Work required: Reproduce all of the data below without alteration; exclude every picture.

Data block:
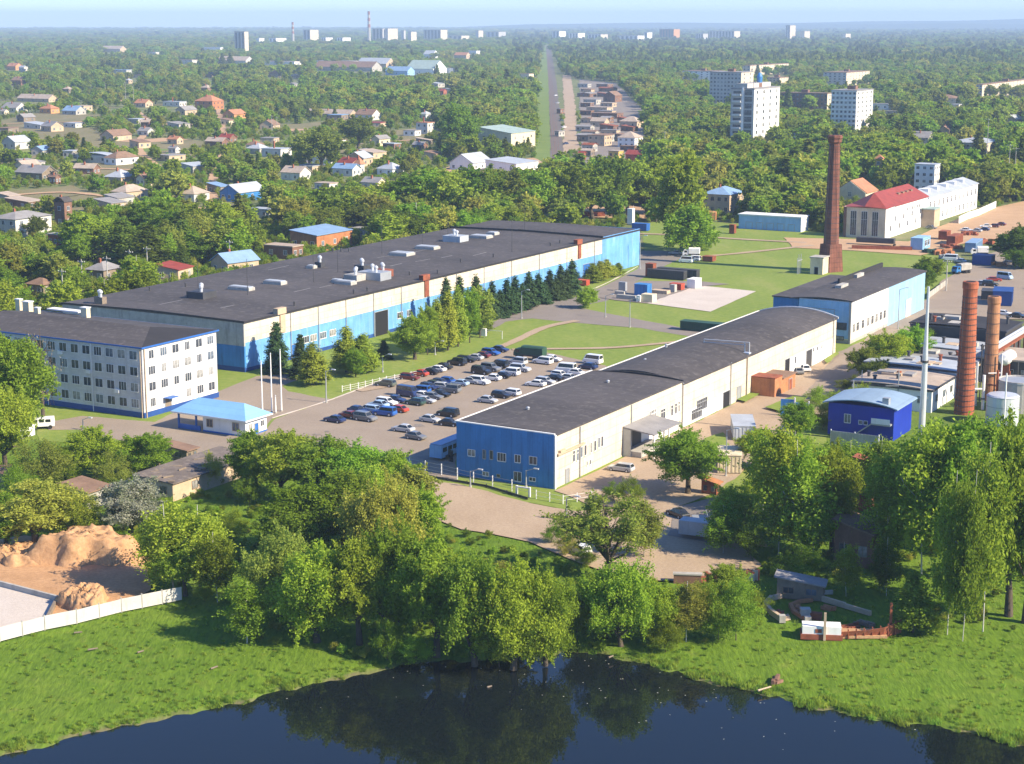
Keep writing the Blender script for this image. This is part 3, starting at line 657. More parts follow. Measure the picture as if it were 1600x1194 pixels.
for px, py in ((460,475),(553,456),(574,452),(640,428),(684,425),(720,408),(771,400),(860,382),(875,378),(520,391),(533,391),(545,391),(234,452),(290,446)):
    x, y = loc2(o, px, py, h + .5); z = float(roof_z(y)); MB().lathe((x, y), [(.22, z), (.22, z + .8), (.4, z + .85), (.1, z + 1.1)], 8).obj('roof_vent', mt['dark_metal'], roof)
mb = MB()
for px, py, l_ in ((590,402,14),(420,420,10),(250,475,8),(460,455,7),(500,448,5),(610,415,6),(650,408,7),(690,402,6),(740,398,8),(345,480,5),(640,395,10)):
    x, y = loc2(o, px, py, h + .5); z0, z1 = float(roof_z(y)), float(roof_z(y + 1)); ang = R2.uniform(-.3, .2)
    xe, ye = x + l_ * math.cos(ang), y + l_ * math.sin(ang) * .3
    ze = float(roof_z(ye)); w2 = .35
    mb.add([(x, y, z0 + .03), (xe, ye, ze + .03), (xe, ye + w2, float(roof_z(ye + w2)) + .03), (x, y + w2, float(roof_z(y + w2)) + .03)], [(0,1,2,3)])
mb.obj('roof_patch', mt['grey_roof'], roof)

# ---------------------------------------------------------------- office building
o = at(226, 654); LA = along(o, AX, 341); LB = 48.0; h = height_at(o, 545)
off = thing('office_building', 'four storey grey white office building with blue plinth and blue eaves', 'office building', o, RA)
print('office', LA, h)
foot(o, 0, LA, 0, LB); protect(o, 0, LA, 0, LB, h, low=.15)
MB().box(0, LA, 0, LB, 1.1, h).obj('wall', mt['office_wall'], off)
MB().box(-.12, LA + .12, -.12, LB, 0, 1.1).obj('plinth', mt['blue_plinth'], off)
MB().box(-.45, LA + .45, -.45, LB + .4, h, h + .3).obj('eaves_trim', mt['blue_trim'], off)
rz = 1.7
mb = MB(); mb.add([(-.35,-.35,h+.3),(LA+.35,-.35,h+.3),(LA/2,7.5,h+.3+rz),(LA+.35,LB,h+.3),(-.35,LB,h+.3),(LA/2,LB,h+.3+rz)],
                  [(0,2,5,4),(1,3,5,2),(0,1,2),(0,4,3,1),(3,4,5)])
mb.m[2] = 1
rf = mb.obj('roof', [mt['bitumen'], mt['bitumen_dark']], off)
mb = MB()
st = (h - 1.1) / 4
for r_ in range(4):
    for i in range(15):
        window(off, 'x', 2.2 + i * 3.05, 1.1 + st * r_ + st * .25, 2.0, st * .56, 0, 'two' if (i * 3 + r_) % 4 else 'three')
    for i in range(6):
        if r_ == 0 and i in (1, 2): continue
        window(off, 'y', 2.6 + i * (LA - 4.6) / 5, 1.1 + st * r_ + st * .25, 2.0 if (i + r_) % 3 else 1.5, st * .56, 0, 'two' if (i + r_) % 2 else 'three')
door(off, 'y', 7.0, 1.7, 2.3, 0, 'wood', 'door', .4); MB().box(5.6, 8.4, -1.6, -.05, 2.95, 3.1).obj('door_canopy', mt['blue_trim'], off)
for px, py, sc in ((44,487,1.0),(59,494,.6),(134,496,.9),(30,481,.7)):
    x, y = loc2(o, px, py, h + 1.2)
    s1 = MB().obox((x, y), 1.3 * sc, 1.8 * sc, h + .5, h + 2.3 + sc).obj('chimney', mt['cream_plain'], rf)
    MB().obox((x, y), 1.6 * sc, 2.1 * sc, h + 2.3 + sc, h + 2.5 + sc).obj('cap', mt['white'], s1)
MB().tube((-.2, .35, 0), (-.2, .35, h), .1).obj('downpipe', mt['tan'], off); MB().tube((.5, -.2, 0), (.5, -.2, h), .12).obj('downpipe', mt['tan'], off)
for y in (13, 25, 37): MB().tube((-.2, y, 0), (-.2, y, h), .08).obj('downpipe', mt['white'], off)
mb = MB()
for i in range(5): mb.box(-.5 - i*.01, -.05, 6 + i * 7.3, 7 + i * 7.3, 4.5 + (i % 3) * st, 5.2 + (i % 3) * st)
mb.obj('air_conditioner', mt['white'], off)
x, y = loc2(o, 103, 487, h + 1); MB().obox((x, y), 2.2, 9, h + 1.2, h + 1.5).obj('roof_sheet', mt['white'], rf)

# ---------------------------------------------------------------- gatehouse with the azure roof
o = at(384, 684); LA = along(o, AX, 412) + 1; LB = along(o, BX, 278); h = 3.4
gt = thing('gatehouse', 'small white gatehouse under a wide azure hipped roof', 'gatehouse', o, RA); foot(o, -2, LA + 2, 0, LB + 1, margin=3); protect(o, -2, LA + 2, 0, LB, h + 2, low=.1)
print('gatehouse', LA, LB)
MB().box(0, LA, 0, LB * .62, .35, h).obj('wall', mt['white'], gt); MB().box(-.05, LA + .05, -.05, LB * .62 + .05, 0, .35).obj('plinth', mt['blue_trim'], gt)
mb = MB(); a0, a1, b0, b1 = -1.0, LA + .8, -.9, LB + .8; k = min(LA, LB) / 2 + .3
mb.add([(a0,b0,h),(a1,b0,h),(a1,b1,h),(a0,b1,h),((a0+a1)/2,b0+k,h+2.3),((a0+a1)/2,b1-k,h+2.3)], [(0,1,4),(1,2,5,4),(2,3,5),(3,0,4,5),(0,3,2,1)])
mb.obj('roof', mt['azure_roof'], gt)
MB().box(a0, a1, b0 - .04, b0, h - .25, h + .02).box(a0 - .04, a0, b0, b1, h - .25, h + .02).obj('fascia', mt['white'], gt)
for y in (LB * .72, LB * .98): MB().box(-.15, .15, y - .15, y + .15, 0, h).obj('post', mt['blue_trim'], gt)
MB().box(-.1, .1, LB * .66, LB * .98, 0, 1.0).obj('porch_railing', mt['blue_trim'], gt)
window(gt, 'x', LB * .14, 1.0, 1.6, 1.6, 0, 'two', 'tan'); window(gt, 'x', LB * .52, 1.1, 1.5, 1.5, 0, 'two', 'tan'); door(gt, 'y', LA * .5, 1.0, 2.1, 0, 'blue_trim'); window(gt, 'y', LA * .22, 1.2, 1.1, 1.2)
window(gt, 'y', LA * .78, 1.2, 1.1, 1.2)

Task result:
Keep writing the Blender script for this image. This is part 3, starting at line 657. More parts follow. Measure the picture as if it were 1600x1194 pixels.
for px, py in ((460,475),(553,456),(574,452),(640,428),(684,425),(720,408),(771,400),(860,382),(875,378),(520,391),(533,391),(545,391),(234,452),(290,446)):
    x, y = loc2(o, px, py, h + .5); z = float(roof_z(y)); MB().lathe((x, y), [(.22, z), (.22, z + .8), (.4, z + .85), (.1, z + 1.1)], 8).obj('roof_vent', mt['dark_metal'], roof)
mb = MB()
for px, py, l_ in ((590,402,14),(420,420,10),(250,475,8),(460,455,7),(500,448,5),(610,415,6),(650,408,7),(690,402,6),(740,398,8),(345,480,5),(640,395,10)):
    x, y = loc2(o, px, py, h + .5); z0, z1 = float(roof_z(y)), float(roof_z(y + 1)); ang = R2.uniform(-.3, .2)
    xe, ye = x + l_ * math.cos(ang), y + l_ * math.sin(ang) * .3
    ze = float(roof_z(ye)); w2 = .35
    mb.add([(x, y, z0 + .03), (xe, ye, ze + .03), (xe, ye + w2, float(roof_z(ye + w2)) + .03), (x, y + w2, float(roof_z(y + w2)) + .03)], [(0,1,2,3)])
mb.obj('roof_patch', mt['grey_roof'], roof)

# ---------------------------------------------------------------- office building
o = at(226, 654); LA = along(o, AX, 341); LB = 48.0; h = height_at(o, 545)
off = thing('office_building', 'four storey grey white office building with blue plinth and blue eaves', 'office building', o, RA)
print('office', LA, h)
foot(o, 0, LA, 0, LB); protect(o, 0, LA, 0, LB, h, low=.15)
MB().box(0, LA, 0, LB, 1.1, h).obj('wall', mt['office_wall'], off)
MB().box(-.12, LA + .12, -.12, LB, 0, 1.1).obj('plinth', mt['blue_plinth'], off)
MB().box(-.45, LA + .45, -.45, LB + .4, h, h + .3).obj('eaves_trim', mt['blue_trim'], off)
rz = 1.7
mb = MB(); mb.add([(-.35,-.35,h+.3),(LA+.35,-.35,h+.3),(LA/2,7.5,h+.3+rz),(LA+.35,LB,h+.3),(-.35,LB,h+.3),(LA/2,LB,h+.3+rz)],
                  [(0,2,5,4),(1,3,5,2),(0,1,2),(0,4,3,1),(3,4,5)])
mb.m[2] = 1
rf = mb.obj('roof', [mt['bitumen'], mt['bitumen_dark']], off)
mb = MB()
st = (h - 1.1) / 4
for r_ in range(4):
    for i in range(15):
        window(off, 'x', 2.2 + i * 3.05, 1.1 + st * r_ + st * .25, 2.0, st * .56, 0, 'two' if (i * 3 + r_) % 4 else 'three')
    for i in range(6):
        if r_ == 0 and i in (1, 2): continue
        window(off, 'y', 2.6 + i * (LA - 4.6) / 5, 1.1 + st * r_ + st * .25, 2.0 if (i + r_) % 3 else 1.5, st * .56, 0, 'two' if (i + r_) % 2 else 'three')
door(off, 'y', 7.0, 1.7, 2.3, 0, 'wood', 'door', .4); MB().box(5.6, 8.4, -1.6, -.05, 2.95, 3.1).obj('door_canopy', mt['blue_trim'], off)
for px, py, sc in ((44,487,1.0),(59,494,.6),(134,496,.9),(30,481,.7)):
    x, y = loc2(o, px, py, h + 1.2)
    s1 = MB().obox((x, y), 1.3 * sc, 1.8 * sc, h + .5, h + 2.3 + sc).obj('chimney', mt['cream_plain'], rf)
    MB().obox((x, y), 1.6 * sc, 2.1 * sc, h + 2.3 + sc, h + 2.5 + sc).obj('cap', mt['white'], s1)
MB().tube((-.2, .35, 0), (-.2, .35, h), .1).obj('downpipe', mt['tan'], off); MB().tube((.5, -.2, 0), (.5, -.2, h), .12).obj('downpipe', mt['tan'], off)
for y in (13, 25, 37): MB().tube((-.2, y, 0), (-.2, y, h), .08).obj('downpipe', mt['white'], off)
mb = MB()
for i in range(5): mb.box(-.5 - i*.01, -.05, 6 + i * 7.3, 7 + i * 7.3, 4.5 + (i % 3) * st, 5.2 + (i % 3) * st)
mb.obj('air_conditioner', mt['white'], off)
x, y = loc2(o, 103, 487, h + 1); MB().obox((x, y), 2.2, 9, h + 1.2, h + 1.5).obj('roof_sheet', mt['white'], rf)

# ---------------------------------------------------------------- gatehouse with the azure roof
o = at(384, 684); LA = along(o, AX, 412) + 1; LB = along(o, BX, 278); h = 3.4
gt = thing('gatehouse', 'small white gatehouse under a wide azure hipped roof', 'gatehouse', o, RA); foot(o, -2, LA + 2, 0, LB + 1, margin=3); protect(o, -2, LA + 2, 0, LB, h + 2, low=.1)
print('gatehouse', LA, LB)
MB().box(0, LA, 0, LB * .62, .35, h).obj('wall', mt['white'], gt); MB().box(-.05, LA + .05, -.05, LB * .62 + .05, 0, .35).obj('plinth', mt['blue_trim'], gt)
mb = MB(); a0, a1, b0, b1 = -1.0, LA + .8, -.9, LB + .8; k = min(LA, LB) / 2 + .3
mb.add([(a0,b0,h),(a1,b0,h),(a1,b1,h),(a0,b1,h),((a0+a1)/2,b0+k,h+2.3),((a0+a1)/2,b1-k,h+2.3)], [(0,1,4),(1,2,5,4),(2,3,5),(3,0,4,5),(0,3,2,1)])
mb.obj('roof', mt['azure_roof'], gt)
MB().box(a0, a1, b0 - .04, b0, h - .25, h + .02).box(a0 - .04, a0, b0, b1, h - .25, h + .02).obj('fascia', mt['white'], gt)
for y in (LB * .72, LB * .98): MB().box(-.15, .15, y - .15, y + .15, 0, h).obj('post', mt['blue_trim'], gt)
MB().box(-.1, .1, LB * .66, LB * .98, 0, 1.0).obj('porch_railing', mt['blue_trim'], gt)
window(gt, 'x', LB * .14, 1.0, 1.6, 1.6, 0, 'two', 'tan'); window(gt, 'x', LB * .52, 1.1, 1.5, 1.5, 0, 'two', 'tan'); door(gt, 'y', LA * .5, 1.0, 2.1, 0, 'blue_trim'); window(gt, 'y', LA * .22, 1.2, 1.1, 1.2)
window(gt, 'y', LA * .78, 1.2, 1.1, 1.2)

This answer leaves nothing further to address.